Esos caminos muestran galeones, ferrocarriles y aeroplanos. La fiebre del banano y los gringos de la United Fruit. Qué síntesis tan precisa, en el humor y en la poesía, en la lluvia sempiterna donde Macondo naufraga, como hoy Colombia con el invierno. Y con la precisión perturbadora de un idioma impregnado con los humores del cuerpo, desde el ácido úrico hasta los excrementos de cada mañana. Esa dimensión carnal y en ocasiones machista también es capaz de darnos, en el vuelo metafórico de su prosa, las dicotomías que marcan al país: costa e interior, liberales y conservadores, el delirio paranoico del poder trazando un círculo de tiza de tres metros para impedir que alguien cometiera la imprudencia de acercarse y tocarlo.

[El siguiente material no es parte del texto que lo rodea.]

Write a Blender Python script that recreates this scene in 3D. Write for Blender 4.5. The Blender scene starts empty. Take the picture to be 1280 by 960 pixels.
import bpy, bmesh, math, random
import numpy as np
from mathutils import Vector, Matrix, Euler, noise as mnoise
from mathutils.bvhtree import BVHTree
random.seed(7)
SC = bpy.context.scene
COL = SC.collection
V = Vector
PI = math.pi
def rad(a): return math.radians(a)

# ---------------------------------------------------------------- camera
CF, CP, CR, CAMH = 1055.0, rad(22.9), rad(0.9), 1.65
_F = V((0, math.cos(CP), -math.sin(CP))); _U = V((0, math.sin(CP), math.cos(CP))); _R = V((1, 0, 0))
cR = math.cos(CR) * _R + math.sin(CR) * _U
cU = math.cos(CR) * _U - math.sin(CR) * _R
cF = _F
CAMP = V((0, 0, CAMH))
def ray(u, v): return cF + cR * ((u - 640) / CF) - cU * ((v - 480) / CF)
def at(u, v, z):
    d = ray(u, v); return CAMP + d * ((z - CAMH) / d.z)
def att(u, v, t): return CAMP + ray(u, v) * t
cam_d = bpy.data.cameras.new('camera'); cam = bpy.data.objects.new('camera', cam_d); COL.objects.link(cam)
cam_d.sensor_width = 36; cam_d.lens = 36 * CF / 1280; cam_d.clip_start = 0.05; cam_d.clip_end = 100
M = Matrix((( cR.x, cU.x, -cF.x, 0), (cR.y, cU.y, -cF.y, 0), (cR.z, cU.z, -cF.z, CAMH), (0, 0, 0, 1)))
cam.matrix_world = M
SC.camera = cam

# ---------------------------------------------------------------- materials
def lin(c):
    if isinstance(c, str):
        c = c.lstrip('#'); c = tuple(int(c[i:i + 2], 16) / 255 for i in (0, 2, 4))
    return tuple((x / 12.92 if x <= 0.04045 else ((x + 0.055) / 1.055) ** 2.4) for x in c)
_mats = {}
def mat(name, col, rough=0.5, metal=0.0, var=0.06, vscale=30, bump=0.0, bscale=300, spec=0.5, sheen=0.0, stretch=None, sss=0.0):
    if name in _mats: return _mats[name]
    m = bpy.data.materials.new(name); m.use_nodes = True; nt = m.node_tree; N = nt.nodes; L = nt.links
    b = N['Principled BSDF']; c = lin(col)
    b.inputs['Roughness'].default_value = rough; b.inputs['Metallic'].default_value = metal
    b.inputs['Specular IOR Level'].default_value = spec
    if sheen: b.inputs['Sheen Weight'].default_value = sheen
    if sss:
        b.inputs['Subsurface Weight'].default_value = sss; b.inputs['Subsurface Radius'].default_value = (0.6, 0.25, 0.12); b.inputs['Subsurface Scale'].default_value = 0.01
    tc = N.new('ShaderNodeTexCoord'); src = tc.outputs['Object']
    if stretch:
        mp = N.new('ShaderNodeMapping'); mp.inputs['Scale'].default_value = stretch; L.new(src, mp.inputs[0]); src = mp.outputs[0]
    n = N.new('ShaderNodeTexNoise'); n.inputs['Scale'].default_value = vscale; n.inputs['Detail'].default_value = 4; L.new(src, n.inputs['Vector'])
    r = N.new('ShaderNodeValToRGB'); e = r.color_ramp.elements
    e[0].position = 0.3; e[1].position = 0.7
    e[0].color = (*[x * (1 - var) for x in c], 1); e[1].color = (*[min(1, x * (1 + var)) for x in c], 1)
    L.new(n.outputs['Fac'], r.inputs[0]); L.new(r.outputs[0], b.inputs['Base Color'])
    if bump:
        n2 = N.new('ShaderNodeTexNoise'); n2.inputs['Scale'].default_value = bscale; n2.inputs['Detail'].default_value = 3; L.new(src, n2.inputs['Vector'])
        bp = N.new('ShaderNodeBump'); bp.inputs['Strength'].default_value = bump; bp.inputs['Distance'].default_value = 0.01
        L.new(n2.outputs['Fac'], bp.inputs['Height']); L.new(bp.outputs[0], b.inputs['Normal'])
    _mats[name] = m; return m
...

Así termina fusilando a sus compadres de guerra y la soledad se instalará en el vacío de un corazón que ya solo percibe los arañazos del tiempo en el ahora agrietado rostro de una que creyó haber amado. Porque el incesto con la tía engendrará el cierre de ese círculo fatídico, donde un niño con cola de cerdo agoniza, arrastrado por las hormigas, en medio del desafuero pasional.

García Márquez no solo retoma esbozos, apuntes, fragmentos de los libros ya publicados que ahora hallan su cabal sentido en el ceñido cosmos de Cien años y sus seis generaciones de Buendías.

Superponiéndose y desgastándose mientras Úrsula mide la repetición de los hechos y la alucinación de los episodios, en un pueblo que se encierra más en sí mismo mientras los almendros agonizan y el taller de platería labra pescaditos de oro en el hacer por deshacer, en el ensueño fugaz con que la pianola de Pietro Crespi enhebra valses melancólicos y la sala de cine al aire libre y bajo las estrellas vuelve a pasar películas, ya rayadas, de amor y aventura. Así la vida renovándose con cada nueva hornada de muchachos y muchachas que anhelan apropiarse de todo, amor, política, tierras, en rituales milenarios de misa y cortejo, de escuelas y tareas, de iniciación sexual y casas paralelas, donde la fingida compostura y el abollado esplendor de agujereados apellidos no sobreviven a la irrisión y el escarnio. La risa desvergonzada. Quimeras vueltas polvo o cruces de ceniza en la frente.

Al tener tantas facetas su recepción fue tumultuosa. En los dos volúmenes que recopilé y prologué, Repertorio crítico sobre Gabriel García Márquez y que el Instituto Caro y Cuervo ha reeditado, hay tal coro de voces, desde el poeta Jomi García Ascot, a quien está dedicada Cien años de soledad y que en una de las primeras reseñas la comparó a Moby Dick, hasta críticos italianos, alemanes o norteamericanos que la desmontan con destornillador, como le gustaba decir a García Márquez, cuando un escritor lee a un autor queriendo descubrir su cocina interna y los secretos de su oficio.

En mi caso su conocimiento fue muy curioso. Cada vez que Álvaro Mutis venía a Colombia, nos contaba a Ernesto Volkening y a mí cómo avanzaba la novela. La magia de las escenas cruciales, armada por la labia florida de Mutis, era lo que nos quedaba en la mente. Cuando García Márquez envió a Mutis, en México, uno de los primeros ejemplares, Mutis lo llamó y le dijo: “Me has hecho quedar como un perro con mis amigos. En el libro no está lo que me contabas”. García Márquez se rio y dijo: “Probaba contigo cada episodio para intuir si servía. Tú los compartías por el mundo y así comprobaba si funcionaban”. Medio siglo después aún creo oír a Álvaro Mutis su versión única del libro de su amigo.

Porque Cien años es la versión personal de cada lectura, en el momento en que se la hizo y las consecuencias que eso trajo, compartiéndola o añorando la edición en que se realizó. Por ello el periodista Carlos Restrepo no sabe si emocionarse o llorar cuando su abuelo, Bernardo Restrepo Maya, miembro ilustre del Grupo de Barranquilla, le regaló el ejemplar de la primera edición firmada por Gabo a una novia fugaz que desde entonces ha vuelto eterna. Así el coloquio colectivo que todos mantenemos con ese patriarca que nos sigue narrando y deslumbrando cada vez que reabrimos una de sus páginas, es un signo, cómplice y fraterno, de un país que por fin halló una de sus mejores referencias en común.